Viviamo tempi difficili, che non hanno pietà per nessuno, contrassegnati spesso da aridità e desertificazioni, da solitudini esistenziali e da abbandoni, da forme di individualismo estremo che cancellano l’immensa apertura alare dello spirito umano. I giovani avvertono questa pesante distrazione sociale, sentono sulla loro pelle l’inadeguatezza di un sistema che configura spesso mondi che non esistono, dentro i quali diventa umanamente difficile coordinare filtri relazionali e interazioni capaci di creare una svolta.
La globalizzazione ha bruciato molti valori consolidati, non li ha sostituiti, ha mescolato le carte, lasciando ciascuno nell’idea che la verità abbia sempre due facce, due modi di vivere, affidando alla occasionalità degli eventi e alla prepotenza della ricchezza la possibilità di creare una svolta. Un oceano di sovrapposizioni, di abusi e di prepotenze pubbliche e private consumano ogni attimo ciò che uomini dignitosi e leali hanno costruito con fatica.
Si ha la sensazione che ai giovani non resti che raccogliere i cocci, rimettere insieme il possibile, per ricostruire almeno una parvenza di società in cui la democrazia non sia solo slogan coniato dai furbi per imbrogliare i deboli. I giovani sono il nostro futuro, rappresentano ciò che siamo stati capaci di fare, la materia grigia della nostra esistenza e della nostra speranza, è osservandoli con attenzione che potremo stabilire con qualche certezza che uomini e donne siamo stati, se siamo stati capaci di essere esempi e termini di confronto utili per una crescita onesta e leale.
I giovani sono una parte attiva della società, una parte nobile, capace di produrre, definire, ridefinire, ricucire, ma hanno bisogno che il mondo adulto si accorga di loro, li coinvolga, li faccia sentire vivi, dignitosi e capaci di reggere anche gli errori di una società che li sottovaluta. Non basta metterli in scena quando fa comodo o ricordarsi di loro nelle prolusioni pubbliche e private, bisogna amarli, occorre inserirli, aprire loro le porte di un mondo che altrimenti sarebbe ripetitivo e scontato, incapace di produrre ideali, di essere creativo e innovativo, capace di investigare il presente e di costruire il futuro.

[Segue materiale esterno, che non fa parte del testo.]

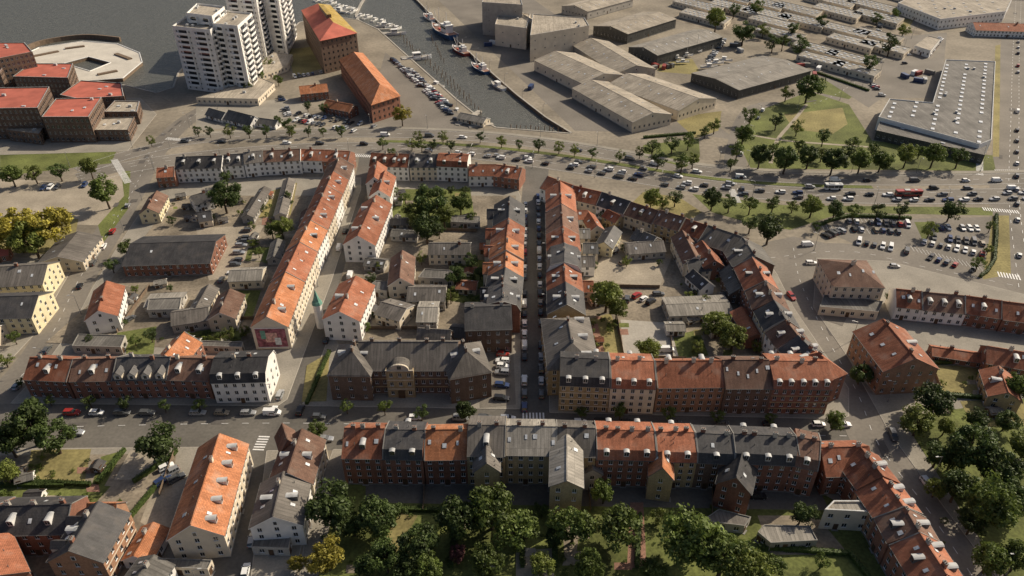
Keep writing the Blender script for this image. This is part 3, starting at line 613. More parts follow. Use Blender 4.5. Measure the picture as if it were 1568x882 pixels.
# =============== BUILDINGS ===============
row([(45,546),(112,549),(178,548),(262,547),(326,549)],['R r g 1 0 2 1 2','B r g 1 0 3 0 2','D r g 0 0 0 2 2 4','B r g 2 0 2 0 2'],11.5,8.5,12.6)
row([(328,548),(410,546)],['D w m 3 0 0 2 2'],13,9.4,14,ends=True)
row([(283,508),(252,545)],['O r g 0 0 2 3 1'],10,8.5,12.5)
def school():
    h=16.4
    house('school_building',G(548,523,h),G(702,523,h),13,10.8,h,'S','k','g',nf=3,ch=4,chm='wall_k',sp=2.3,free=False,band='wall_y')
    for a,b_ in(((547,508),(531,555)),((704,508),(720,555))): house('school_wing',G(*a,h),G(*b_,h),12.5,11,h,'S','k','h',nf=3,dr=1,dl=1,ch=2,chm='wall_k',sp=2.3,band='wall_y')
    c=V2(G(615,523,h)); c.y-=7.9; mb=MB(c); d=Vector((1,0,0)); e=10.9
    wall(mb,c+Vector((-4,-.7,0)),c+Vector((4,-.7,0)),0,e,3,'wall_y',sp=2.2,band='wall_c'); 
    for s_ in(-4,4): mb.box(c+Vector((s_,-.1,0)),d,.3,1.3,0,e,'wall_y')
    arc=[(-2.8,e)]+[(-2.8*math.cos(i*math.pi/10),e+.4+1.9*math.sin(i*math.pi/10)) for i in range(11)]+[(2.8,e)]
    mb.p([c+Vector((x,-.72,z)) for x,z in arc],'wall_c')
    for (x0,z0),(x1,z1) in zip(arc,arc[1:]):
        mb.p([c+Vector((x0,-.9,z0)),c+Vector((x1,-.9,z1)),c+Vector((x1,-.3,z1)),c+Vector((x0,-.3,z0))],'wall_c'); mb.p([c+Vector((x0,-.3,z0-.05)),c+Vector((x1,-.3,z1-.05)),c+Vector((x1,3,z1-.05)),c+Vector((x0,3,z0-.05))],'roof_S')
    mb.box(c+Vector((0,-.8,0)),d,8.4,.35,e-.2,e+.2,'wall_c')
    mb.box(c+Vector((0,-.9,0)),d,2,.3,0,3,'door_wood'); mb.box(c+Vector((0,-.8,0)),d,1.2,.2,e+.5,e+1.6,'glass')
    mb.obj('school_entrance_gable')
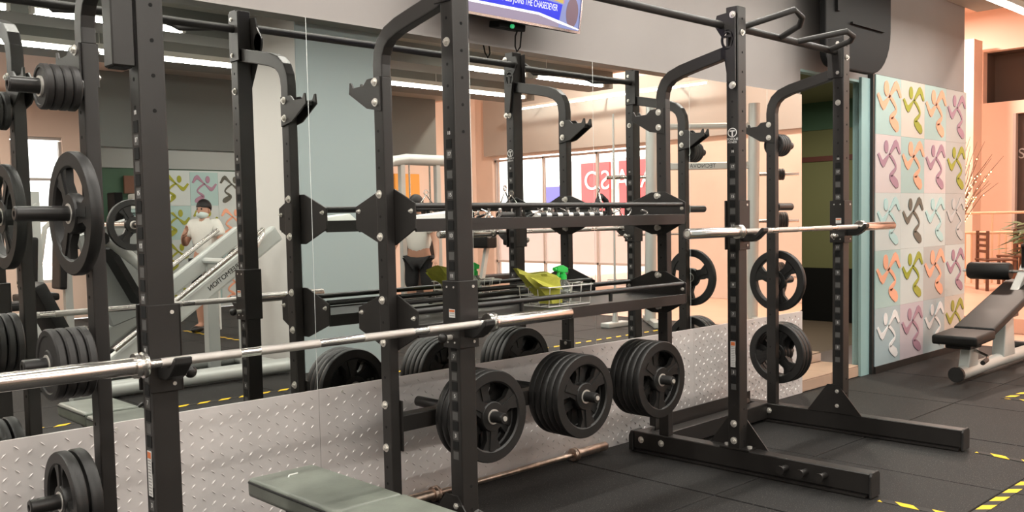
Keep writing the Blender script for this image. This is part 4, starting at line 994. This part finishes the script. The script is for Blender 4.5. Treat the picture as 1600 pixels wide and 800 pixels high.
# ------------------------------------------------------------------ leg press (seen in the mirror)
lp = thing('leg_press', 'large silver plate-loaded leg press machine seen in the mirror', 'leg press', (1.2, -4.2, 0))
def pipe(mb, pts, r, n=10): return mb.tube(pts, r, n)
for y in (-3.92, -4.72): MB().tube([(.15, y, .07), (.6, y, .075), (2.02, y, .075)], .065, 12).build('base_rail', 'silver', lp, smooth=True)
for x in (.25, 1.92): MB().cyl((x, -3.92, .075), (x, -4.72, .075), .055, 12).build('base_cross', 'silver', lp, smooth=True)
for y, nm in ((-3.98, 1), (-4.66, 0)):
    r_ = MB().bar((.42, y, .20), (1.98, y, 1.27), .085, .15).build('slide_rail', 'silver', lp, bevel=.02, seg=2)
    MB().cyl((.48, y+.09*(1 if nm else -1), .38), (1.80, y+.09*(1 if nm else -1), 1.30), .022, 10).build('guide_rod', 'chrome', lp, smooth=True)
    MB().bar((1.66, y, .02), (1.66, y, 1.0), .11, .11).build('rear_post', 'silver', lp, bevel=.008)
    MB().bar((.42, y, .02), (.42, y, .26), .09, .09).build('front_post', 'silver', lp, bevel=.006)
ang = math.atan2(1.07, 1.56)
t_ = text('rail_lettering', 'FREEMOTION', .060, (1.45, -3.935, .907), (PI/2, -ang, 0), 'steel', lp, .001)
t_.rotation_euler = (PI/2, ang, PI)
MB().cyl((1.6, -3.98, 1.02), (1.6, -4.66, 1.02), .03, 10).build('rail_brace', 'silver', lp)
MB().bar((.56, -4.32, 1.18), (.80, -4.32, .72), .05, .50, (0, 1, 0)).build('foot_platform', 'pad', lp)
MB().cyl((.61, -3.60, 1.36), (.61, -5.05, 1.36), .026, 12).build('plate_horn', 'chrome', lp, smooth=True)
MB().bar((.86, -4.32, .60), (.61, -4.32, 1.36), .5, .07, (0, 1, 0)).build('sled', 'silver_d', lp, bevel=.01)
MB().bar((.30, -4.32, .32), (.62, -4.32, .30), .42, .10).build('seat_pad', 'pad', lp, bevel=.03, seg=2, smooth=True)
MB().bar((.28, -4.32, .34), (.02, -4.32, .92), .46, .10, (1, 0, 0)).build('back_pad', 'pad', lp, bevel=.03, seg=2, smooth=True)
MB().tube([(.95, -3.86, .62), (.80, -3.86, .95), (.50, -3.86, 1.22), (.40, -3.86, 1.26)], .045, 10).build('safety_arm', 'silver', lp, smooth=True)
MB().cyl((.40, -3.80, 1.26), (.40, -3.92, 1.26), .05, 12).build('arm_pivot', 'steel2', lp)
MB().tube([(1.52, -3.86, .90), (1.78, -3.86, 1.25), (1.80, -3.90, 1.30)], .02, 8).build('side_handle', 'chrome', lp, smooth=True)
for i, y in enumerate((-3.74, -4.94)): 
    plate('big', (.61, y, 1.359), 'y' if i else 'y', ('large disc on the mirror side of the leg press horn', 'large disc on the far side of the leg press horn')[i], 'discs on the leg press', .6)

# ------------------------------------------------------------------ other machines and things seen in the mirror
def tower(name, label, x, y, z=2.05):
    t = thing(name, label, 'cable machine', (x, y, 0))
    MB().box(x-.35, x+.35, y-.10, y+.10, .0, .06).build('base', 'silver', t, bevel=.01)
    for dx in (-.28, .28): MB().bar((x+dx, y, .06), (x+dx, y, z), .07, .07).build('upright', 'silver', t, bevel=.006)
    MB().tube([(x-.55, y, z-.06), (x-.42, y, z+.03), (x-.2, y, z+.06), (x+.45, y, z+.06)], [.05, .065, .07, .07], 12).build('curved_head', 'silver', t, smooth=True)
    MB().box(x-.2, x+.2, y-.07, y+.07, .08, 1.25).build('weight_stack', 'steel', t)
    for dx in (-.16, .16): MB().cyl((x+dx, y, .1), (x+dx, y, z), .012, 8).build('guide_rod', 'chrome', t)
    MB().tube([(x+.1, y+.12, 1.35), (x-.02, y+.16, 1.05), (x-.15, y+.18, .9)], .035, 8).build('press_arm', 'silver', t, smooth=True)
    MB().cyl((x-.15, y+.10, .9), (x-.15, y+.34, .9), .03, 10).build('arm_grip', 'rubber', t)
    MB().cyl((x-.35, y+.18, 1.47), (x-.10, y+.18, 1.47), .06, 12).build('chest_roller', 'pad', t)
    return t
tower('cable_machine', 'silver cable machine with a curved head behind the shelf, in the mirror', 5.0, -5.75)
sm = thing('smith_machine', 'tall silver machine with slanted tubes and disc pegs, in the mirror', 'gym machine', (7.45, -3.2, 0))
SA, SB = Vector((6.98, -3.66, 0)), Vector((7.90, -2.78, 0)); SD = (SB-SA).normalized(); SN = Vector((-SD.y, SD.x, 0))
for P0, s_ in ((SA, -1), (SB, 1)):
    MB().tube([P0+Vector((-.03, 0, .05)), P0+Vector((.04, 0, 2.72))], .072, 14).build('slanted_tube', 'silver', sm, smooth=True)
    MB().bar(P0-SN*.5+Vector((0,0,.04)), P0+SN*.5+Vector((0,0,.04)), .09, .08).build('base_foot', 'silver', sm, bevel=.01)
    for z in (1.84, 1.26, .55): MB().cyl(P0+Vector((.02, 0, z)), P0+SD*(s_*.56)+Vector((.02, 0, z)), .024, 10).build('disc_peg', 'chrome', sm)
MB().cyl(SA+Vector((.03,0,2.45)), SB+Vector((.03,0,2.45)), .04, 12).build('top_bar', 'silver', sm, smooth=True)
MB().bar(SA+Vector((.02,0,1.96)), SB+Vector((.02,0,1.96)), .05, .09).build('name_beam', 'silver', sm, bevel=.01)
text('beam_lettering', 'TECNOVA', .07, (SA+SB)/2+SN*.027+Vector((.02,0,1.96)), (PI/2, 0, math.atan2(SD.y, SD.x)+PI), 'steel', sm)
MB().cyl(SA-SD*.4-SN*.12+Vector((0,0,1.12)), SB+SD*.4-SN*.12+Vector((0,0,1.12)), .016, 10).build('guided_bar', 'chrome', sm, smooth=True)
for i, (z, n, kd) in enumerate(((1.84, 3, 'small'), (1.26, 4, 'med'), (.55, 2, 'big'))):
    for k in range(n):
        q = SB+SD*(.30+.03*k+.012*k*(i == 2))+Vector((.02, 0, z-.0015))
        pl_ = plate(kd, q, 'y', 'disc %s on the %s peg of the silver machine in the mirror' % (ORD[k] if k == 0 else ORD[k]+' out', ('top', 'middle', 'low')[i]), 'discs on the silver machine'); pl_.rotation_euler.z = math.atan2(SD.y, SD.x)-PI/2
fl = thing('floor_stand', 'thin grey pole stand on the rubber floor, in the mirror', 'stand', (6.5, -3.85, 0))
MB().box(6.30, 6.70, -3.92, -3.78, 0, .06).build('base', 'silver', fl, bevel=.015, seg=2); MB().tube([(6.5, -3.85, .06), (6.5, -3.85, .35), (6.51, -3.85, 2.6)], [.04, .015, .012], 10).build('pole', 'silver', fl, smooth=True)
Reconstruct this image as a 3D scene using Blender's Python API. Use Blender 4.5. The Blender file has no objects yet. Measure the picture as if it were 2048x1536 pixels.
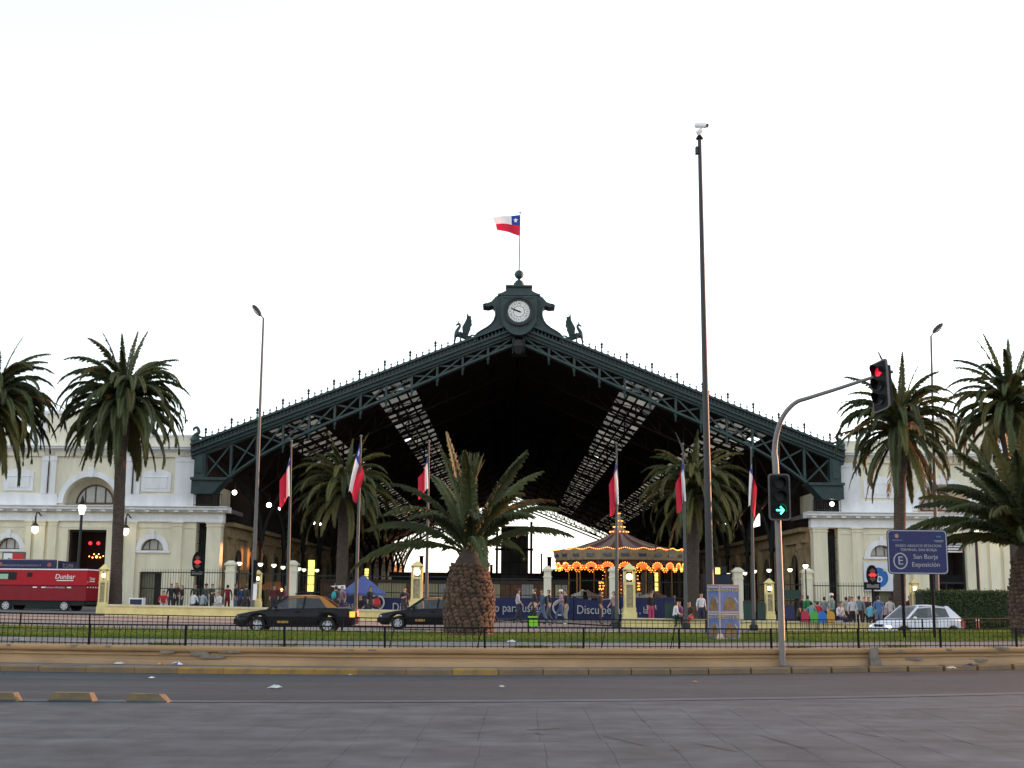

Se i giovani abbandonano il loro paese vuol dire che non si sentono accolti e che quel mondo dal quale attendono il segnale guarda altrove, non si accorge di loro. Perderli significa non capire il senso vero e profondo della storia, non aver studiato abbastanza i significati palesi e profondi di una legislazione che rispetta e promuove la libertà dell’uomo e del cittadino, salvo dimenticarsene quando la posta in palio è alta e gli interessi sono molti.
Senza giovani non ci può essere futuro e, questo, una comunità responsabile lo deve sapere e lo deve impedire.